> SET PROBLEM
Find the lines holding the word "scene" and collect them.

> DATA SECTION

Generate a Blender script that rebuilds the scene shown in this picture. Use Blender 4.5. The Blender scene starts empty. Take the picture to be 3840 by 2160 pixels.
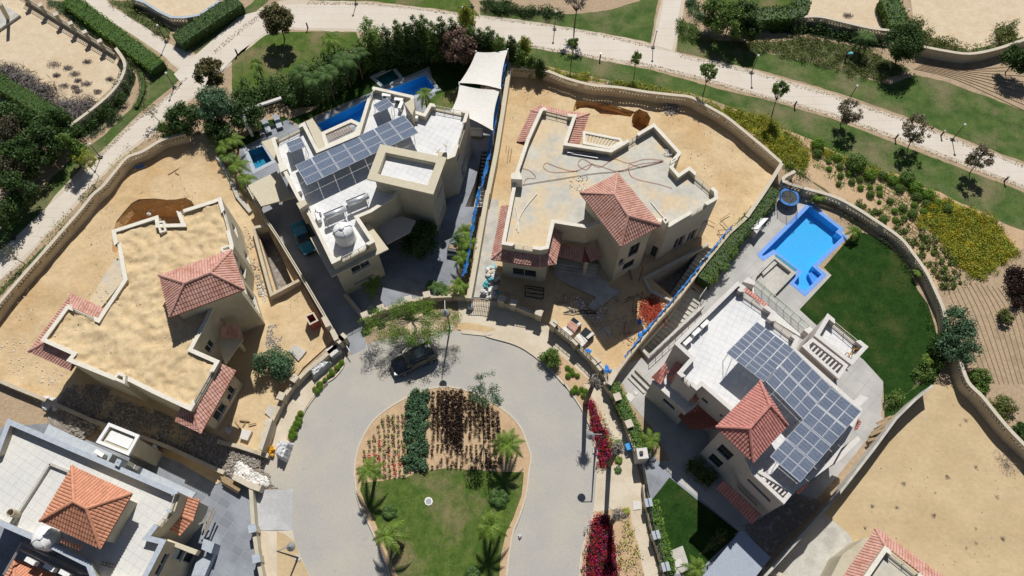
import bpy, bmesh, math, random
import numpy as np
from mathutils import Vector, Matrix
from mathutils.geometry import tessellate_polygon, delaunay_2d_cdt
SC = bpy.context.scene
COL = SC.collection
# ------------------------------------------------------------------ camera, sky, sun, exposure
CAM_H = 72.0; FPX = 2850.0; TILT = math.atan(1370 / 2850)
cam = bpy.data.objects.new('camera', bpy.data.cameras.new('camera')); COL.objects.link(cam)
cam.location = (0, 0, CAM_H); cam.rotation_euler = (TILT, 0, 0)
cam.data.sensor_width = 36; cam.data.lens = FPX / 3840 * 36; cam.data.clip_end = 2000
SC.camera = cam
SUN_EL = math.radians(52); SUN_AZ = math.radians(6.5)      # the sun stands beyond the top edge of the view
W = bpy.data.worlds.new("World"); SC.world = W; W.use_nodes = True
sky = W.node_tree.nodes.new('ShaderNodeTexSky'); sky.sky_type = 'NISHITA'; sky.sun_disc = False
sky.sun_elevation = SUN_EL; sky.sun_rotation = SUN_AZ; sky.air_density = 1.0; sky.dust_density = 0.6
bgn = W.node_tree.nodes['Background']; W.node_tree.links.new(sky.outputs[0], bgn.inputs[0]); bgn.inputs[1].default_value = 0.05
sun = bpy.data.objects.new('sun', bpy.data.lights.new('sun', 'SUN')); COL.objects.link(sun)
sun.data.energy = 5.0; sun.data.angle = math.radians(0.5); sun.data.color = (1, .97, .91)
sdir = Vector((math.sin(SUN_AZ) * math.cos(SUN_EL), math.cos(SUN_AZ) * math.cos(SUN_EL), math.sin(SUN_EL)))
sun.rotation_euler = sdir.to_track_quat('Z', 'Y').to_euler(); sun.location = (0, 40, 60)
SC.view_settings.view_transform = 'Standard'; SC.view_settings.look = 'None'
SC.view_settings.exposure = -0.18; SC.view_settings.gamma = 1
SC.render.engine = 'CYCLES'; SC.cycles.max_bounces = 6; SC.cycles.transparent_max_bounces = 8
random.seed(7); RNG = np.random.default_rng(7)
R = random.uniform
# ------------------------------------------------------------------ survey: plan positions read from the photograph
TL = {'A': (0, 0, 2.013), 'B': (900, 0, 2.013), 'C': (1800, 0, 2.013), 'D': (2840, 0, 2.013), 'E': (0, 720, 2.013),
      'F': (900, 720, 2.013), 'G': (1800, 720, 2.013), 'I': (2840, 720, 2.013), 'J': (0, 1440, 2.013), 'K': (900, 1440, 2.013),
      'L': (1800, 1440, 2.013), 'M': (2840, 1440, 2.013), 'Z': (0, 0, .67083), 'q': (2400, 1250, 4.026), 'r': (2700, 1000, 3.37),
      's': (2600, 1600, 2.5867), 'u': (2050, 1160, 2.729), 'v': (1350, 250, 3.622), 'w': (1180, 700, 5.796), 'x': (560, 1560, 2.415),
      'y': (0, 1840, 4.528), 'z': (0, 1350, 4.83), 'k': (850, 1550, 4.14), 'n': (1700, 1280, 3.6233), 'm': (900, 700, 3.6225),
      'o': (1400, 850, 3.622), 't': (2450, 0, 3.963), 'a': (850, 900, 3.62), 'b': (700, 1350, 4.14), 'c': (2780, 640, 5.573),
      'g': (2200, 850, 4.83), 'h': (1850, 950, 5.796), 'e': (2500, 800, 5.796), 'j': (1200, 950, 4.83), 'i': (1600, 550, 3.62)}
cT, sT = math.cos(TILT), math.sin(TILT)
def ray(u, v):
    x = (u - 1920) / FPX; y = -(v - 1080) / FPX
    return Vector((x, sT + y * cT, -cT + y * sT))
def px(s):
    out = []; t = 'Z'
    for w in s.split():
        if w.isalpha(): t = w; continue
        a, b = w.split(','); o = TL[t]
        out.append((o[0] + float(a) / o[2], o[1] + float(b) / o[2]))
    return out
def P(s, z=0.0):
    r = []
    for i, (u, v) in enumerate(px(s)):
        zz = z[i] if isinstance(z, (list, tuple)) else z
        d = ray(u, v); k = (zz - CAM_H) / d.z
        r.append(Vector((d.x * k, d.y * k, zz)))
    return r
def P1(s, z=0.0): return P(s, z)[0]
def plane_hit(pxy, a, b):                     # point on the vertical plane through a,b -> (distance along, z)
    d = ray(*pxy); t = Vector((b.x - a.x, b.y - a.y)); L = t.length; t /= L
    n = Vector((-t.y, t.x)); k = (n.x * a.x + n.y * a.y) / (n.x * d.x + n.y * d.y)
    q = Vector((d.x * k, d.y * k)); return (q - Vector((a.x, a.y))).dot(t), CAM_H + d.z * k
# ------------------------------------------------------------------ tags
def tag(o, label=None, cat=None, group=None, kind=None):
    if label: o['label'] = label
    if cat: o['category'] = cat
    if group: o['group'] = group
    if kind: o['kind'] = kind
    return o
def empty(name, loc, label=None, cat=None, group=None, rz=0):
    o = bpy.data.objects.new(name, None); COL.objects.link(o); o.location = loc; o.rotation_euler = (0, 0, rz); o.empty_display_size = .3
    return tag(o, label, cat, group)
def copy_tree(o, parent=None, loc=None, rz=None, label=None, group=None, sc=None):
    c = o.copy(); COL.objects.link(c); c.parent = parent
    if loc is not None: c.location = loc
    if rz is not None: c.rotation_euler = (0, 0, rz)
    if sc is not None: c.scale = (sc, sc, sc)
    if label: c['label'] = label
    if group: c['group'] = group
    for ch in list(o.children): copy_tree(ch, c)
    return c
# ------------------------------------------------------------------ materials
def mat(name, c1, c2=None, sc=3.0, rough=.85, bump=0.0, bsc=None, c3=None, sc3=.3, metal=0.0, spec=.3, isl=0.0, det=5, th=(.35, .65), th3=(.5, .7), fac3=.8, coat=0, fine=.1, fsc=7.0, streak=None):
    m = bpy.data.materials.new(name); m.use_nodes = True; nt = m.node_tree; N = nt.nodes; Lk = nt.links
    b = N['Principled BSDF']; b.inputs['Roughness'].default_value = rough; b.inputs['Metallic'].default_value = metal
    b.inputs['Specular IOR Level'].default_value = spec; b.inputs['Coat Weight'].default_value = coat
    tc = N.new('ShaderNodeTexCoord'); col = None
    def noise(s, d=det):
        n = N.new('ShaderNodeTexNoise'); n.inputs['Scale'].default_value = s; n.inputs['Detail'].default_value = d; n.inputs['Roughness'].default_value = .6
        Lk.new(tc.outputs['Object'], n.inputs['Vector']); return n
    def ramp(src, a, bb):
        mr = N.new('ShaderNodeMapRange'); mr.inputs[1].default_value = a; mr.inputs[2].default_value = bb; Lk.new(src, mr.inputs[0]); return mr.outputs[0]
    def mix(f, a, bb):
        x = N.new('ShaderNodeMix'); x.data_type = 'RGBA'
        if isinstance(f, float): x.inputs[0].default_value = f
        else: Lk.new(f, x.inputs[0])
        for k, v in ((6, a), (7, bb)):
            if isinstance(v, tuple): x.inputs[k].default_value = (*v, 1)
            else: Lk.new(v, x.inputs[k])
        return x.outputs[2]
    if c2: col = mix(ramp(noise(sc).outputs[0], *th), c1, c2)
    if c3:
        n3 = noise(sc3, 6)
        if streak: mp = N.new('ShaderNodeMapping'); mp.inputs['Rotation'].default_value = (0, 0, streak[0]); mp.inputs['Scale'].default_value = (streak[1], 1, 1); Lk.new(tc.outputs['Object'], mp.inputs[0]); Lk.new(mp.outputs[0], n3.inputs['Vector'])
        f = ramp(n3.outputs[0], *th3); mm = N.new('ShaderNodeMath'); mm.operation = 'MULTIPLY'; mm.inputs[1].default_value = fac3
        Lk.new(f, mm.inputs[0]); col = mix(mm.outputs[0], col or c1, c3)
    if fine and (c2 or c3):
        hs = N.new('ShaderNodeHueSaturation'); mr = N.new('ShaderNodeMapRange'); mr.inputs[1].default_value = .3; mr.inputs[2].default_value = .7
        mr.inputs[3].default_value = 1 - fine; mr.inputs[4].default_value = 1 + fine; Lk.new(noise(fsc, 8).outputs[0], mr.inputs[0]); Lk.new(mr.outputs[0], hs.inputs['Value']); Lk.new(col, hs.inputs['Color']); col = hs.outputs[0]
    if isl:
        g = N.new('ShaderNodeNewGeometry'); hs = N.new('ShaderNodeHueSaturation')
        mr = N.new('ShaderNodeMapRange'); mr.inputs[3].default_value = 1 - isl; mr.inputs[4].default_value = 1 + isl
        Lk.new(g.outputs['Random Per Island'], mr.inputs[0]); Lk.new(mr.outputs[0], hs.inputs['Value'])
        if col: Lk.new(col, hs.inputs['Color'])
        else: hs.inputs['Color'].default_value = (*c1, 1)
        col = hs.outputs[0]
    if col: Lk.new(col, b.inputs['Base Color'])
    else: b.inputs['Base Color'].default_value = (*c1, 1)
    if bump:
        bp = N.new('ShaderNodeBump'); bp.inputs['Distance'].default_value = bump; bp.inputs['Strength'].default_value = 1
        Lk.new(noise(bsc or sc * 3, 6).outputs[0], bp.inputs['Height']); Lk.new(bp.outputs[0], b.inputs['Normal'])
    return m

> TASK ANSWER
Generate a Blender script that rebuilds the scene shown in this picture. Use Blender 4.5. The Blender scene starts empty. Take the picture to be 3840 by 2160 pixels.
SC = bpy.context.scene